| 3D scene scripts |
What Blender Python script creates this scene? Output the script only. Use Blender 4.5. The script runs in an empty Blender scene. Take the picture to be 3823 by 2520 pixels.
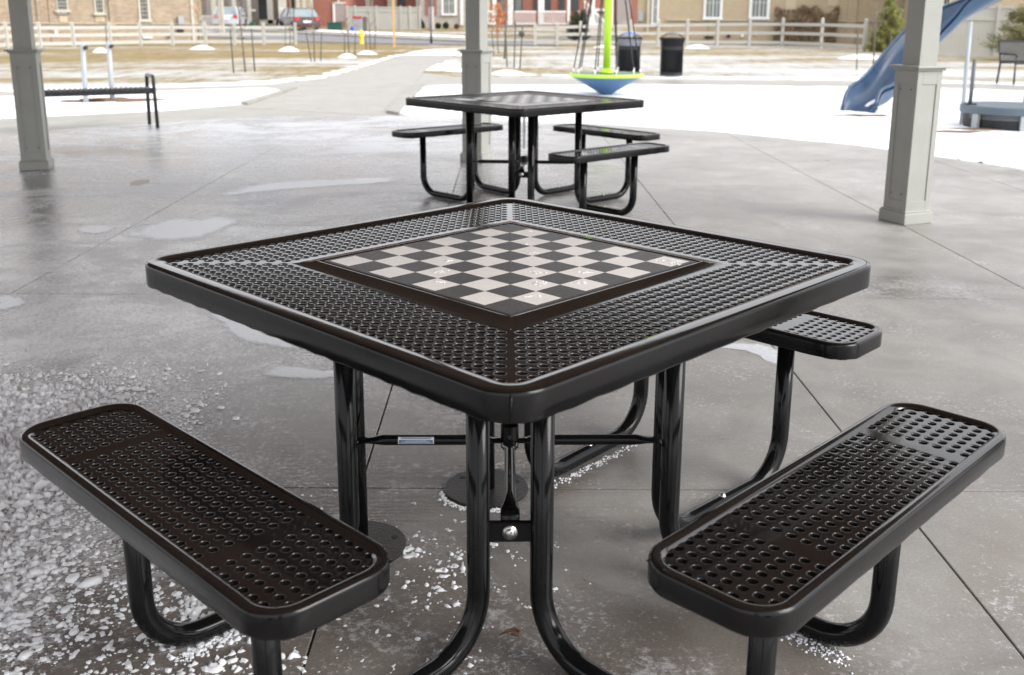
import bpy, math, random
import numpy as np
from math import sin, cos, pi, radians, sqrt, atan2
random.seed(7); rng = np.random.default_rng(11)
SC = bpy.context.scene
COL = SC.collection

# ------------------------------------------------------------ camera
CAM = (-0.00659, -2.19563, 1.28175)
PITCH, ROLL, YAW = radians(13.24325), radians(-0.33661), radians(0.99776)
FPX, PPX, PPY, W0, H0 = 3727.6, 1957.06, 946.65, 3823.0, 2520.0
_r0 = np.array([cos(YAW), -sin(YAW), 0.0]); _f0 = np.array([sin(YAW), cos(YAW), 0.0]); _z = np.array([0, 0, 1.0])
FW = _f0*cos(PITCH) - _z*sin(PITCH); _up = _f0*sin(PITCH) + _z*cos(PITCH)
RX = _r0*cos(ROLL) - _up*sin(ROLL); UX = _r0*sin(ROLL) + _up*cos(ROLL)
cd = bpy.data.cameras.new('camera'); cam = bpy.data.objects.new('camera', cd); COL.objects.link(cam)
from mathutils import Matrix, Vector
cam.matrix_world = Matrix(((RX[0], UX[0], -FW[0], CAM[0]), (RX[1], UX[1], -FW[1], CAM[1]), (RX[2], UX[2], -FW[2], CAM[2]), (0, 0, 0, 1)))
cd.sensor_width = 36; cd.lens = 36*FPX/W0
cd.shift_x = (W0/2 - PPX)/W0; cd.shift_y = (PPY - H0/2)/W0
cd.clip_start = 0.05; cd.clip_end = 2000
cd.dof.use_dof = True; cd.dof.focus_distance = 2.35; cd.dof.aperture_fstop = 5.6
SC.camera = cam

# ------------------------------------------------------------ sky, sun, exposure
SUN_EL, SUN_AZ = radians(34), radians(115)     # azimuth clockwise from +Y
w = bpy.data.worlds.new("World"); SC.world = w; w.use_nodes = True
nt = w.node_tree; nt.nodes.clear()
o = nt.nodes.new('ShaderNodeOutputWorld'); bg = nt.nodes.new('ShaderNodeBackground')
sky = nt.nodes.new('ShaderNodeTexSky'); sky.sky_type = 'NISHITA'; sky.sun_disc = False
sky.sun_elevation = SUN_EL; sky.sun_rotation = SUN_AZ; sky.air_density = 1.0; sky.dust_density = 4.0; sky.ozone_density = 1.0
hs = nt.nodes.new('ShaderNodeHueSaturation'); hs.inputs['Saturation'].default_value = 0.10
mx = nt.nodes.new('ShaderNodeMixRGB'); mx.inputs[0].default_value = 0.72; mx.inputs[2].default_value = (5.2, 5.3, 5.55, 1)
nt.links.new(sky.outputs[0], hs.inputs['Color']); nt.links.new(hs.outputs[0], mx.inputs[1])
nt.links.new(mx.outputs[0], bg.inputs[0]); bg.inputs[1].default_value = 0.145; nt.links.new(bg.outputs[0], o.inputs[0])
sd = bpy.data.lights.new('sun', 'SUN'); sd.energy = 1.3; sd.angle = radians(35); sd.color = (1, 0.97, 0.93)
so = bpy.data.objects.new('sun', sd); COL.objects.link(so)
sdir = Vector((sin(SUN_AZ)*cos(SUN_EL), cos(SUN_AZ)*cos(SUN_EL), sin(SUN_EL)))
so.rotation_euler = sdir.to_track_quat('Z', 'Y').to_euler()
SC.view_settings.view_transform = 'Standard'; SC.view_settings.look = 'None'
SC.view_settings.gamma = 1; SC.view_settings.use_curve_mapping = False
SC.view_settings.exposure = 1.15
SC.cycles.max_bounces = 8; SC.cycles.diffuse_bounces = 5; SC.cycles.glossy_bounces = 4

# ------------------------------------------------------------ measuring helpers (photo measured at 2379 px width)
KK = 3823/2379.0
def _ray(px, py):
    X = (px*KK - PPX)/FPX; U = (PPY - py*KK)/FPX
    return FW + RX*X + UX*U
def G(px, py, z=0.0):
    d = _ray(px, py); t = (z - CAM[2])/d[2]
    return (CAM[0]+d[0]*t, CAM[1]+d[1]*t, z)
SLOPE, Y0 = 0.0216, 48.0
def terr(y): return max(0.0, (y-Y0)*SLOPE)
def GS(px, py):                                # on the rising ground beyond the fence
    d = _ray(px, py)
    t = (-SLOPE*(Y0-CAM[1]) - CAM[2])/(d[2]-SLOPE*d[1])
    return (CAM[0]+d[0]*t, CAM[1]+d[1]*t, CAM[2]+d[2]*t)
def A(px, py, Y):                              # the point at depth Y
    d = _ray(px, py); t = (Y-CAM[1])/d[1]
    return (CAM[0]+d[0]*t, Y, CAM[2]+d[2]*t)

# ------------------------------------------------------------ materials
def newmat(name):
    m = bpy.data.materials.new(name); m.use_nodes = True
    b = m.node_tree.nodes['Principled BSDF']
    return m, m.node_tree, b
def N(nt, typ, **kw):
    n = nt.nodes.new(typ)
    for k, v in kw.items():
        if k in n.inputs: n.inputs[k].default_value = v
        else: setattr(n, k, v)
    return n
def ramp(nt, src, stops, interp='LINEAR'):
    r = nt.nodes.new('ShaderNodeValToRGB'); r.color_ramp.interpolation = interp
    e = r.color_ramp.elements
    while len(e) < len(stops): e.new(0.5)
    for i, (p, c) in enumerate(stops):
        e[i].position = p; e[i].color = (c, c, c, 1) if isinstance(c, (int, float)) else (*c, 1)
    nt.links.new(src, r.inputs[0]); return r
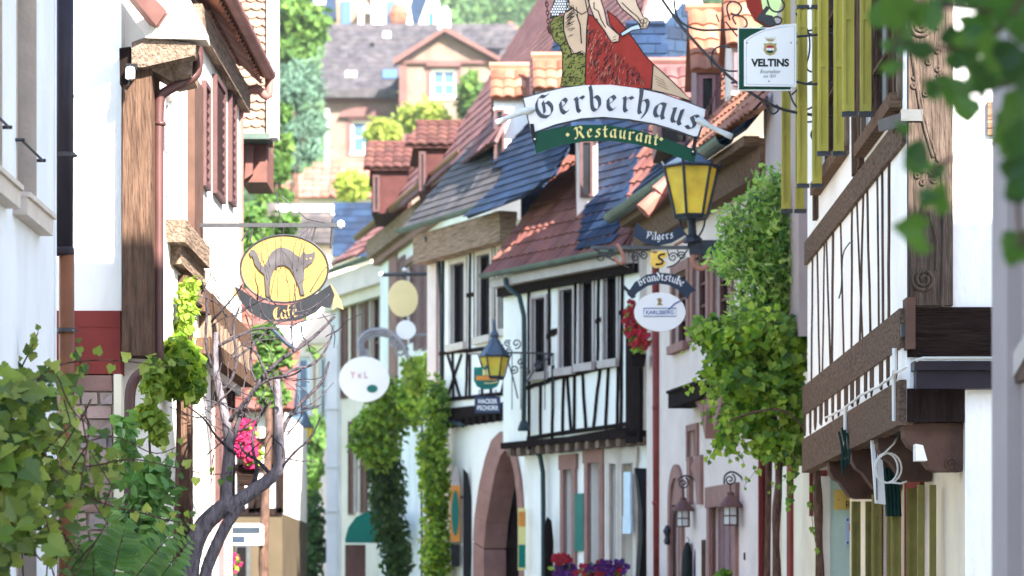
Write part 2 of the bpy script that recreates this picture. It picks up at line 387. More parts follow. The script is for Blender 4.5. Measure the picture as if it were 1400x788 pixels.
def tiles(S, poly, tw=.2, th=.32, kind='pan', thick=.06):
    """real overlapping tiles over a polygon (s,t) of a sloping plane, on a closed deck"""
    mb = MB(); mb.prism([S.pt(a, b) for a, b in poly], -S.N*thick)
    xs = [p[0] for p in poly]; ys = [p[1] for p in poly]
    nj = int((max(ys)-min(ys))/th)+1; ni = int((max(xs)-min(xs))/tw)+1
    if ni*nj > 9000: k = math.sqrt(ni*nj/9000); tw *= k; th *= k; nj = int(nj/k)+1; ni = int(ni/k)+1
    for j in range(nj):
        for i in range(ni):
            x = min(xs)+(i+(.5 if (kind != 'pan' and j % 2) else 0))*tw; y = min(ys)+j*th
            if not inside((x+tw/2, y+th/2), poly): continue
            lo, hi = .035+ru(0,.008), .008; e = .004
            if kind == 'pan':
                pr = [(0,.0),(.25,.028),(.5,.036),(.75,.02),(1,.0)]
                i0 = len(mb.v)
                for q, h in pr: mb.v += [S.pt(x+q*tw*.99, y-.03, h+lo), S.pt(x+q*tw*.99, y+th, h+hi), S.pt(x+q*tw*.99, y-.03, h+lo-.03)]
                for q in range(4):
                    b = i0+q*3; mb.f.append((b, b+3, b+4, b+1)); mb.f.append((b+2, b+5, b+3, b))
            elif kind == 'scale':
                a = [(0,th),(0,.1*th),(.2*tw,-.12*th),(.5*tw,-.22*th),(.8*tw,-.12*th),(tw,.1*th),(tw,th)]
                i0 = len(mb.v)
                mb.prism([S.pt(x+q, y+r, (lo if r < th*.5 else hi)) for q, r in a], -S.N*.02)
            else:
                e = .006
                mb.prism([S.pt(x+e, y-.02, lo*.6), S.pt(x+tw-e, y-.02, lo*.6), S.pt(x+tw-e, y+th, .004), S.pt(x+e, y+th, .004)], -S.N*.01)
    return mb

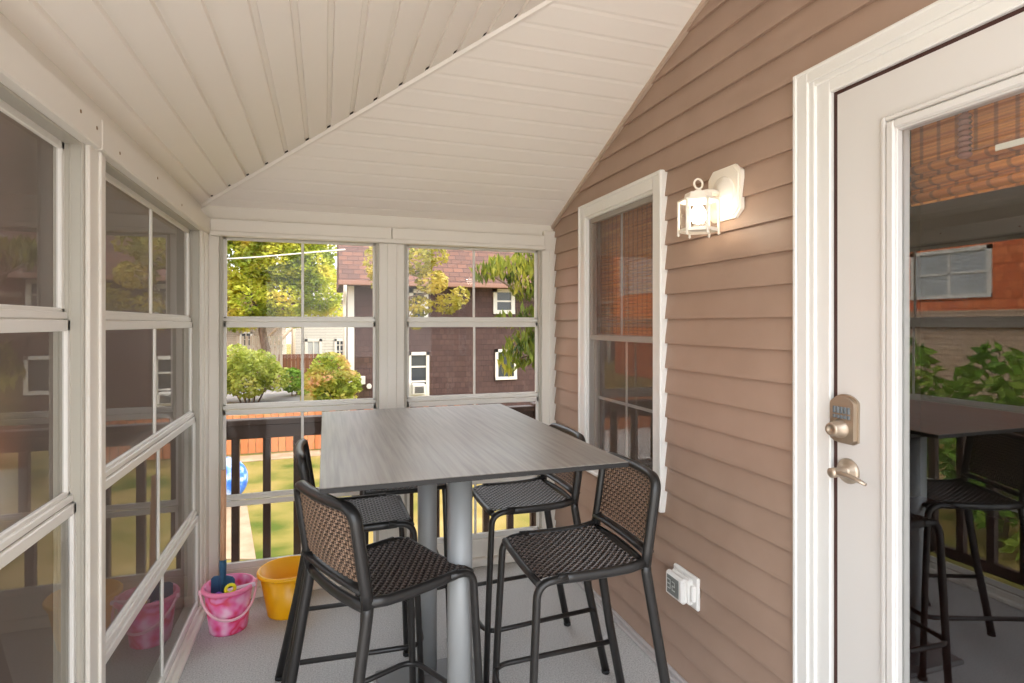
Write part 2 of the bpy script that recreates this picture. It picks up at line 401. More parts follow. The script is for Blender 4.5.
# posts of the left and back walls
def post_y(mb, y0, y1, x=XL):   # on the left wall
    mb.bbox(x-.10, x+.012, y0, y1, 0, 1.89, .004)
    mb.bbox(x+.012, x+.02, y0+.055, y1-.055, 0, 1.875, .003)
def post_x(mb, x0, x1, y=YB):
    mb.bbox(x0, x1, y-.012, y+.10, 0, 1.89, .004)
    mb.bbox(x0+.045, x1-.045, y-.02, y-.012, 0, 1.87, .003)
pl = MB(); post_y(pl, .27, .44); post_y(pl, 1.70, 1.815); post_y(pl, 3.075, 3.33)
pl.bbox(XL-.10, XL+.01, .3, 3.2, 0, .055, .004); pl.bbox(XL-.02, XL+.03, YF, 3.2, 0, .025, .006)
struct(pl.build('wall_left', M['trim']), 'left window wall of white posts and sill', 'wall')
pb = MB(); post_x(pb, -.69, -.515); post_x(pb, .285, .425); post_x(pb, 1.255, XR+.02)
pb.bbox(-.5, 1.26, YB-.005, YB+.10, 0, .155, .004); pb.bbox(-.55, 1.35, YB-.03, YB, 0, .05, .006)
struct(pb.build('wall_back', M['trim']), 'back window wall of white posts and sill', 'wall')

# four-track vinyl windows
def vinyl_window(name, label, a0, a1, z0, z1, axis, plane, sgn, levels, pane_mat, screen=True):
    """axis 'y' = left wall (runs along Y), axis 'x' = back wall; sgn points outdoors along the wall normal"""
    w = sempty(name, label, 'window')
    def bx(mb, a, b, n0, n1, za, zb, bev=.0025):
        (mb.bbox(plane+sgn*n0, plane+sgn*n1, a, b, za, zb, bev) if axis == 'y' else mb.bbox(a, b, plane+sgn*n0, plane+sgn*n1, za, zb, bev))
    fr = MB()
    for (p, q) in ((a0, 1), (a1, -1)):                       # stepped track jambs
        for k in range(5):
            bx(fr, p, p+q*(.016-.004*(k % 2)), -.004+k*.0125, .004+k*.0125, z0, z1)
        bx(fr, p, p+q*.0145, -.002, .06, z0, z1)
    bx(fr, a0, a1, 0, .06, z1-.02, z1); bx(fr, a0, a1, 0, .06, z0, z0+.02)
    fr.build('window_frame', M['track'], w)
    zs = levels
    for k in range(4):
        zt, zb = zs[k], zs[k+1]; n0 = .036-.0125*k; n1 = n0+.012
        i0, i1 = a0+.0125, a1-.0125
        sh = MB(); sw = .018
        bx(sh, i0, i0+sw, n0, n1, zb, zt); bx(sh, i1-sw, i1, n0, n1, zb, zt)
        bx(sh, i0, i1, n0, n1, zt-.028, zt); bx(sh, i0, i1, n0, n1, zb, zb+.030)
        if k < 3: bx(sh, i0, i1, n0-.006, n0+.004, zb+.002, zb+.020)
        so = sh.build('sash', M['alu'], w)
        mu = MB(); bx(mu, (a0+a1)/2-.007, (a0+a1)/2+.007, n0+.002, n0+.010, zb+.03, zt-.028); mu.build('muntin', M['alu'], so)
        pn = MB(); m = n0+.008
        if axis == 'y': pn.quad((plane+sgn*m, i0+sw, zb+.03), (plane+sgn*m, i1-sw, zb+.03), (plane+sgn*m, i1-sw, zt-.028), (plane+sgn*m, i0+sw, zt-.028))
        else: pn.quad((i0+sw, plane+sgn*m, zb+.03), (i1-sw, plane+sgn*m, zb+.03), (i1-sw, plane+sgn*m, zt-.028), (i0+sw, plane+sgn*m, zt-.028))
        pn.build('vinyl_pane', pane_mat, so)
    if screen:
        sc = MB(); m = .062
        if axis == 'y': sc.quad((plane+sgn*m, a0, z0), (plane+sgn*m, a1, z0), (plane+sgn*m, a1, z1), (plane+sgn*m, a0, z1))
        else: sc.quad((a0, plane+sgn*m, z0), (a1, plane+sgn*m, z0), (a1, plane+sgn*m, z1), (a0, plane+sgn*m, z1))
        sc.build('insect_screen', M['screen'], w)
    return w
LV = [1.88, 1.43, .975, .50, .06]
vinyl_window('window_1', 'smoke vinyl window of four stacked sashes, nearest on the left wall', .44, 1.70, .05, 1.89, 'y', XL, -1, LV, M['vinylside'])
vinyl_window('window_2', 'smoke vinyl window on the left wall beside the pink bucket', 1.815, 3.075, .05, 1.89, 'y', XL, -1, LV, M['vinylside'])
LB = [1.885, 1.43, .975, .505, .155]
vinyl_window('window_3', 'back wall window showing the tree and bushes, behind the buckets', -.515, .285, .15, 1.89, 'x', YB, 1, LB, M['vinyl'], screen=False)
vinyl_window('window_4', 'back wall window beside the siding showing the dark house', .425, 1.255, .15, 1.89, 'x', YB, 1, LB, M['vinyl'], screen=False)

# ------------------------------------------------------------------ house wall with dutch-lap siding
WIN = (2.10, 2.79, .71, 1.995); DOOR = (.20, 1.285, -.1, 2.12)
sd = MB(); EX = .1016
def prof_piece(z0, z1, y0, y1):
    """one course from its profile, clipped to z0..z1 of the course"""
def course(zb, y0, y1, zlo=-9, zhi=9):
    pr = [(0, 0), (0, .014), (.012, .0135), (EX, .0015)]
    pts = [(zb+h, o) for h, o in pr]
    out = []
    for (za, oa), (zq, oq) in zip(pts[:-1], pts[1:]):
        if zq <= zlo or za >= zhi: 
            if not (za == zq and zlo <= za <= zhi): continue
        lo, hi = max(za, zlo), min(zq, zhi)
        f = (lambda z: oa if zq == za else oa+(oq-oa)*(z-za)/(zq-za))
        p0 = (lo, oa if zq == za else f(lo)); p1 = (hi, oq if zq == za else f(hi))
        sd.quad((XR-p0[1], y0, p0[0]), (XR-p0[1], y1, p0[0]), (XR-p1[1], y1, p1[0]), (XR-p1[1], y0, p1[0]))
z = -.0; 
# courses are placed so their butts fall where the photograph shows them
z0 = 1.42-(317-324)/565*(1.35/.776)-14*EX-.0
while z0 > -.12: z0 -= EX
k = 0; Y0, Y1 = -.9, YB+.10
zb = z0
while zb < 2.95:
    zt = zb+EX
    cuts = [(DOOR[0], DOOR[1], DOOR[2], DOOR[3]), (WIN[0], WIN[1], WIN[2], WIN[3])]
    y = Y0
    for (c0, c1, q0, q1) in cuts:
        if zt > q0 and zb < q1:
            course(zb, y, c0)
            if zb < q0: course(zb, c0, c1, zhi=q0)
            if zt > q1: course(zb, c0, c1, zlo=q1)
            y = c1
    course(zb, y, Y1)
    zb += EX
struct(sd.build('wall_right', M['siding'], fix=False), 'taupe brown lap sided house wall', 'wall')
for f in bpy.data.objects['wall_right'].data.polygons: pass
# backing of the wall (sheathing) round the openings
bk = MB()
bk.box(XR+.002, XR+.1, -.9, DOOR[0], -.3, 2.95).box(XR+.002, XR+.1, DOOR[0], DOOR[1], DOOR[3], 2.95)
bk.box(XR+.002, XR+.1, DOOR[1], WIN[0], -.3, 2.95).box(XR+.002, XR+.1, WIN[0], WIN[1], -.3, WIN[2]).box(XR+.002, XR+.1, WIN[0], WIN[1], WIN[3], 2.95).box(XR+.002, XR+.1, WIN[1], YB+.1, -.3, 2.95)
struct(bk.build('wall_right_core', M['roomwall']), 'core of the house wall', 'wall')
# the dark room indoors
rm = MB()
def inroom(x0, x1, y0, y1, z0_, z1_): rm.box(x0, x1, y0, y1, z0_, z1_)
inroom(4.6, 4.7, -1.0, 3.4, -.3, 2.95); inroom(XR, 4.7, -1.0, -.9, -.3, 2.95); inroom(XR, 4.7, 3.32, 3.42, -.3, 2.95)
struct(rm.build('wall_inside', M['roomwall']), 'dim walls of the room indoors', 'wall')
struct(MB().box(XR, 4.7, -1.0, 3.42, 2.45, 2.95).build('ceiling_inside', M['roomwall']), 'ceiling of the room indoors', 'ceiling')
struct(MB().box(XR+.1, 4.6, -.9, 3.32, -.3, .02).build('floor_inside', M['roomfloor']), 'reddish wood floor of the room indoors', 'floor')
struct(MB().prism([(XR-.0, -1.0, 2.95), (4.7, -1.0, 2.95), (3.0, -1.0, 4.1)], (0, 4.42, 0)).build('roof_house', M['rooflid']), 'house roof', 'roof')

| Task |
Omit the pictures, then repeat exactly each line from the beginning of the listing through the line with "COL = SC.collection".

| Exercise output |
What Blender Python script creates this scene? Output the script only. Use Blender 4.5. The script runs in an empty Blender scene. Take the picture to be 3823 by 2520 pixels.
import bpy, math, random
import numpy as np
from math import sin, cos, pi, radians, sqrt, atan2
random.seed(7); rng = np.random.default_rng(11)
SC = bpy.context.scene
COL = SC.collection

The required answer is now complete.